Mal da yalan! İri kıyım laflar eden yakınlarına kanmayın. İşin aslı mülkiyet tutkusuyla ilgili. Emrah gerçek oğulsa, Bakırköy sahilindeki Cem abiden kalan apartman dairesi onun olacak. Yok eğer gerçek evlat değilse daire son eşinin, İlkim Karaca'nın malı olacak.
Yakışmadı Daha fazla kurcalayıp, bir pazar gününüzü kezzaplamak istemiyorum. Ama hepimizin ortak değeri olan Cem Karaca'ya reva görülene isyan etme hakkımız da var. Hem bir aile dostu hem de bu ülkenin herhangi bir yurttaşı olarak söylemeliyim ki; "Yakışmadı İlkim Karaca, yakışmadı Emrah Karaca"

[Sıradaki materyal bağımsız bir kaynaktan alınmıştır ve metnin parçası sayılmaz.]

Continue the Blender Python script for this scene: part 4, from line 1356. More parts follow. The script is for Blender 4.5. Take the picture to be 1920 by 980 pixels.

Siz ancak Anlaşıldı ki siz onun aziz hatırasını; çınarlı, kubbeli, mavi limanlara filan çıkaramazsınız. Siz ancak ve ancak, o dev yürekli adamın topraklaşmış bedenini, mezarından dışarı çıkarabilirsiniz. İşte bu yüzden yakışmadı arkadaş. Size yakışsa da, Cem Babaya hiiç yakışmadı.